The blueprint document covers the findings of the reports in 11 categories, as well as eight recommendations. These encompass the recommendations from the O2C report. It is appropriate, I think, to include the findings and recommendations here but not to include the specific identifying information. If there is a finding, for example, that bullying is a problem, that is sufficient without needing to include a quote from a particular person that might identify them and a person they accuse of bullying.
I will put on the record my strong desire that this blueprint report and its recommendations are taken very seriously and that the government takes appropriate action in response. I am confident that Minister Burch will be doing that. She has reflected that already in her comments and her proposed amendment to the motion. I note that Minister Burch has an amendment that she intends to move today. I have indicated that I will be happy to give Minister Burch leave to take the floor again in a short time, once I have completed my remarks, so that she can move her amendment at that time.
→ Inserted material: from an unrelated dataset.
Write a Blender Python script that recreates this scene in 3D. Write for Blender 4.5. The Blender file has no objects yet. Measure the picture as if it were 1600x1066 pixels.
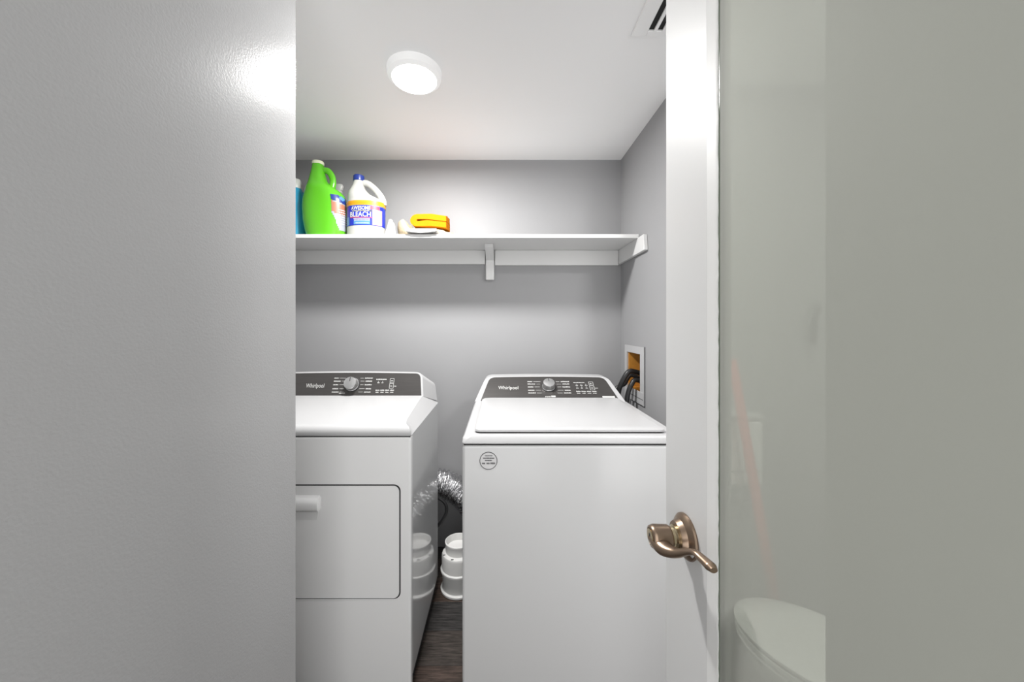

It is quite clear that she has circulated that amendment and I think it would be appropriate to come back and move through that procedural point in a moment.
It is true that there are problems in the Ambulance Service that need attention and need to improve. I think that has been made very clear today. I reflect on the comments that Mr Smyth made about the need for transparency on this. Anybody who has read today’s paper, who listened to the Emergency Services Commissioner on radio this morning and who listened to Minister Burch on radio this morning will have had it made perfectly clear to them that there is an acknowledgement of the problems within the ACT Ambulance Service. Nobody, I think, is seeking to hide that. To me, that is the important thing here. It is important that the problems are in context. That is a broader question. To focus only on the negatives or to inflate them is potentially to do a disservice to ACTAS, unnecessarily undermine public faith in the Ambulance Service and potentially make the problems harder to deal with.
Some context is provided by the literature review. To quote the blueprint document, the comprehensive literature review “makes clear that the ambulance industry as a whole is still in a period of transition to professional recognition and ACTAS has similar characteristics to many other ambulance services both nationally and internationally”.